Hallo Klavigen,
in der Realisierung, also der Darstellung / Aufführung wird ein fähiger Interpret natürlich benötigt - und einige Kompositionen fast aller umfangreicheren musikalischen Gattungen erfordern von ihren Interpreten sehr virtuose Fähigkeiten.
Aber mir ging es primär gar nicht um die Probleme, welche die Musik den Interpreten vorsetzt - auch nicht um die Leistung der Interpreten, wenn sie diese Probleme expressiv gelöst haben.
Ich würde die instrumentale Interpretation, die Aufführung, gerne eine ganze Weile außen vor lassen, um mehr auf die "virtuose Musik" selber zu schauen.
Es gibt erstaunlich gute, ja beste Musik, die geradezu überschäumt vor ihrer Virtuosität, die notwendig zur Darstellung ihrer Aussage ist. Am Beispiel des Walkürenritts lässt sich das am einfachsten zeigen: um grimmige Kriegsgöttinnen als Ensemble auftreten zu lassen, wählte Wagner orchestrale und sängerische Virtuosität, und das macht die Szenerie glaubwürdig - ein sanftes Largo mesto hätte das nicht vermocht.
Der Einsatz virtuoser Mittel ist abhängig von dem, was dargestellt oder ausgesagt werden soll.
Manchmal passt das Verhältnis von Aussage und Mitteln nicht: in diesem Sinne ist Liszts "Bearbeitung" (besser gesagt !Aufmotzung") des Schubertschen "Ave Maria" missraten - obwohl sie haarsträubend virtuos ist. Sowas kommt vor :)
Gruß, Rolf
In deinem ersten Satz sprichst du von einigen Kompositionen
fast aller umfangreicheren musikalischen Gattungen, die von ihren Interpreten sehr virtuose Fähigkeiten erfordern.
Vielleicht hast du ja selbst durch die Diskussion deinen Standpunkt und damit auch deine Fragestellung verändert. Ursprünglich wolltest du Beispiel für Musik, die ohne den Virtuosen garnicht darstellbar ist.
Ich behauptete nun, dass sowohl z.b. Bach wie auch die Kinderszenen (dies ist wirklich nur Beispiel, man könte ebenso andere nennen)sehr gut darstellbar sind, ohne dass ein ausgesprochener Virtuose beteiligt ist.
Ich verstehe, dass du gerne die Interpreten weiter ausblenden möchtest aber ich glaube, dass wir dann nicht weiter kommen.

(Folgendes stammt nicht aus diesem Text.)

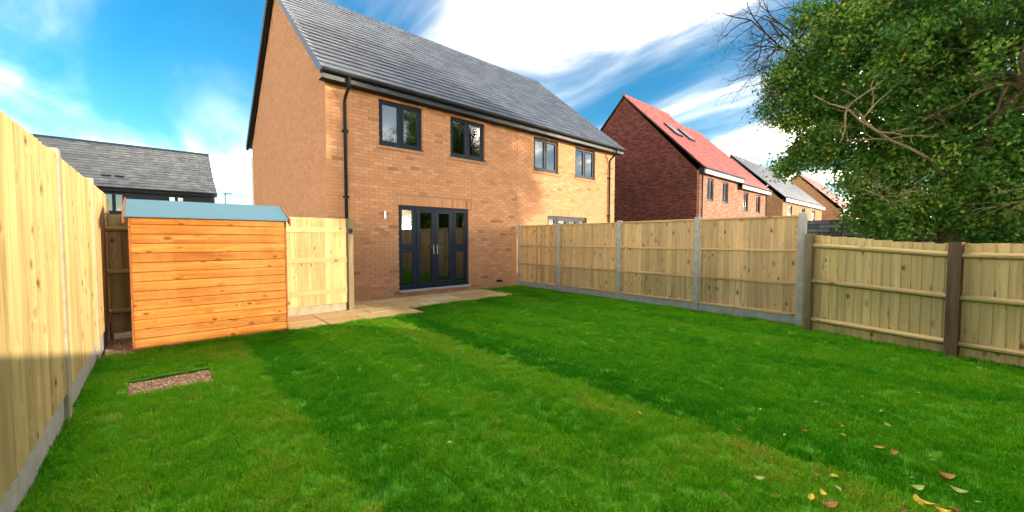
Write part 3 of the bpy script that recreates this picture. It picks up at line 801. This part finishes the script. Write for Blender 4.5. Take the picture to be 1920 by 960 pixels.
# ------------------------------------------------------------------ shed
SX0, SX1, SY0, SY1, SE, SR = -.27, 1.40, 6.73, 7.72, 1.70, 1.91
shed = thing('shed', 'small orange stained timber garden shed with blue felt roof', 'shed', (SX0, SY0, 0))
SW, SD = SX1-SX0, SY1-SY0
nb = 14; bhh = (SE-.03)/nb
def ship(w):
    return MB().prism([(0, .016, 0), (0, .016, bhh-.006), (0, -.003, bhh-.006), (0, -.009, bhh-.016), (0, -.009, .008), (0, -.004, 0)], (w, 0, 0)).mesh('board', M['shed'])
shm = ship(SW); shs = ship(SD-.02)
for k in range(nb):
    z = .03+k*bhh
    obj('board', shm, shed, (0, 0, z)); obj('board', shm, shed, (SW, SD, z), (0, 0, math.pi))
    obj('board', shs, shed, (SW, .012, z), (0, 0, math.pi/2)); obj('board', shs, shed, (0, SD-.012, z), (0, 0, -math.pi/2))
for xa in (.0, SW-.014): MB().prism([(xa, .0, SE), (xa, SD/2, SR-.03), (xa, SD, SE)], (.014, 0, 0)).build('gable', M['shed'], shed)
for xa in (-.022, SW+.002): MB().box(xa, xa+.02, -.016, .025, .0, SE).build('corner_trim', M['shedtrim'], shed)
MB().box(-.0, SW, .01, SD-.01, .0, .035).build('floor', M['shedtrim'], shed)
fl = MB(); q0, q1 = -.05, SW+.05
for s_i in (0, 1):
    yv = lambda y: y if s_i == 0 else SD-y
    pts = [(q0, yv(-.07), SE-.03), (q0, yv(-.07), SE-.012), (q0, SD/2, SR+.012), (q0, SD/2, SR-.008)]
    if s_i: pts = pts[::-1]
    fl.prism(pts, (q1-q0, 0, 0))
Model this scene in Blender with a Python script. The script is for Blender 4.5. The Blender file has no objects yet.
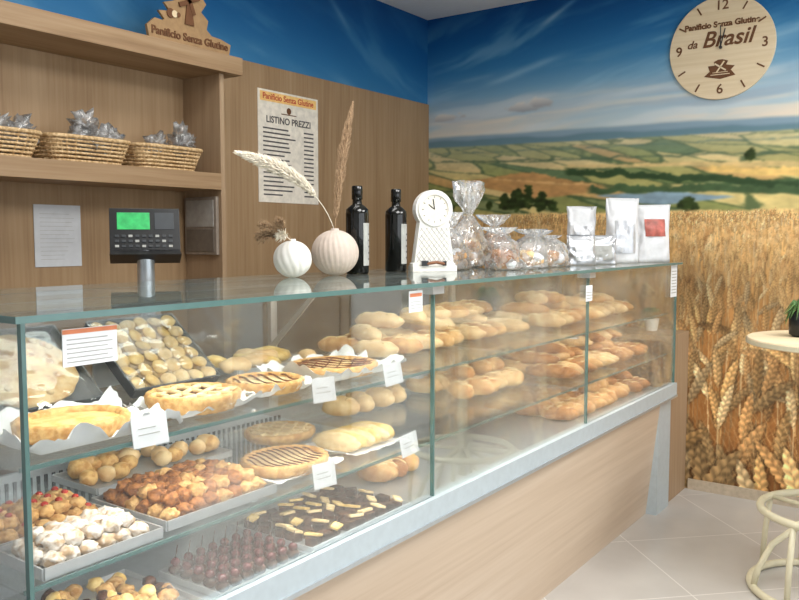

Irgendwie müssen wir uns darüber verständigen, was virtuose und andereseits geniale Musik ist- andere Adjektiva sind gerne möglich - sie wurden ja in mehreren beiträgen bereits genannt.
Ich möchte ein besonders extremes Beispiel nennen:
Das 2. Prelude aus dem Zyklus die 24 preludes von
Chopin.
dieses kurze Stück ist sicher: fremdartig, geheimnisvoll, einzigartig und von einzigartiger Dichte, denn da könnte kein Ton ausgewechselt werden. Es ist wirklich, man kann es so nennen: perfekt-
Ein kleines Meisterwerk. Und obwohl Vergleiche immer hinken, sehe ich eine gewisse Verwandschaft zum Leiermann.
Aber ist das virtuose Musik? Braucht das den Virtuosen?
Ich sage einfach: "Nein",
Denn das kann auch ein Musiwissenschaftler spielen und der versteht vielleicht noch mehr vom inneren Gehalt oder kann jedenfalls davon sprechen.
dein Beispiel mit dem Walkürenritt untermauert ein bischen meine These, dass Virtuosität und temporeiches Geschehen meist Hand in Hand gehen,, oder ?
Der Einsatz virtuoser Mittel sei abhängig von dem, was dargestellt oder ausgesagt werden soll, schreibst du. ICh hatte dich ursprünglich so verstanden, dass virtuose Musik ohne Einsatz der virtuosen Mittel garnicht ausgedrückt werden kann.
Dass manchmal das Verhältnis von Aussage und Mitteln nicht passt kommt ja nicht nur bei Liszt vor, obwohl gerad er schon ein Kandidat ist, den man öfters nennen könnte. Da findet sich nach meiner Meinung allein in den Rhapsodien einiges Aufgemotzte !
Es ist aber prima, dass du auch diese Seite erwähnst. Denn artistisch aufgeblasene Musik wird dann gerade jene leere Virtusosität erzeugen, von der bereits die Rede war.
Insofern könnte wir uns ja einig sein, dass wir solche Musik nicht meinen.
Ich würde eben, wenn es erlaubt ist, gerne diese Grenze herausfinden oder auch jene Parameter, die virtuose Musik von genialer aber nicht virtuoser Musik nach meinem Verständnis abgrenzt.